We could take an approach of having an observable object that communicates with the actor for state updates.
class CounterState: ObservableObject {
@Published var counter = 0
private let counterActor = CounterActor()
func increment() async {
await Task.sleep(3 * 1_000_000_000)
await counterActor.increment()
counter = await counterActor.count
}
func decrement() async {
await Task.sleep(3 * 1_000_000_000)
await counterActor.decrement()
counter = await counterActor.count
}
}
The ObservableObject above uses the CounterActor for incrementing and decrementing the value using async and await. Every await call is a suspension point.
Suspension Points
There are three suspension points in the operations performed.
- await Task.sleep(5 * 1_000_000_000)
- await counterActor.increment()
- counter = await counterActor.count
If the user clicks on the increment/decrement button multiple times, each operation will suspend at the await call until it has finished.
Swift will prevent you from using the actor in the view. The methods in the actor are isolated and cannot be referenced from the main actor.

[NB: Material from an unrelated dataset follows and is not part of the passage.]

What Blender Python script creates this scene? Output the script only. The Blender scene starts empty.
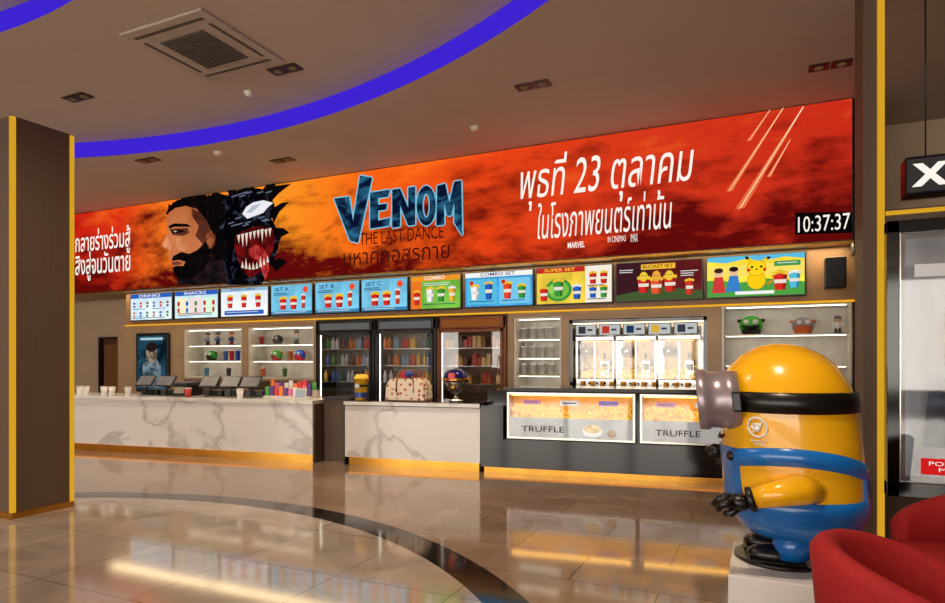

var actor = CounterActor()
Button("+", action: {
actor.increment()
}
Actor-isolated instance method ‘increment()’ can not be referenced from the main actor {: .notice–danger}
Tasks
The new Task API in Swift provides you with the ability to launch a task in a structured or unstructured manner. It is similar to launching a coroutine.
Task.init {
}
Task.detached {
}
Besides using a dispatch queue, another way to specify a delay is to use the sleep method on Task.
DispatchQueue.main.asyncAfter(deadline: .now()+5, execute: ...)
await Task.sleep(5 * 1_000_000_000)
Using Tasks
Since increment/decrement are async methods, we cannot directly call these methods in the view. We could use the task API to update the state.
Button("+", action: {
Task.init {
await state.increment()
}
})
When a button is clicked, a task will be launched encapsulating the state update.
Conclusion
In this article, I went over a simple use case of updating a counter with a delay where you have to process each event in sequence. Even though this use case was simple, it was a good segway to learn about concucurrency in both Swift and Kotlin. In Swift 5.5, async and await and actors were introduced. I also shared how to approach the use case with a DispatchQueue. I hope this article was helpful in seeing different approaches to a use case in both Kotlin and Swift.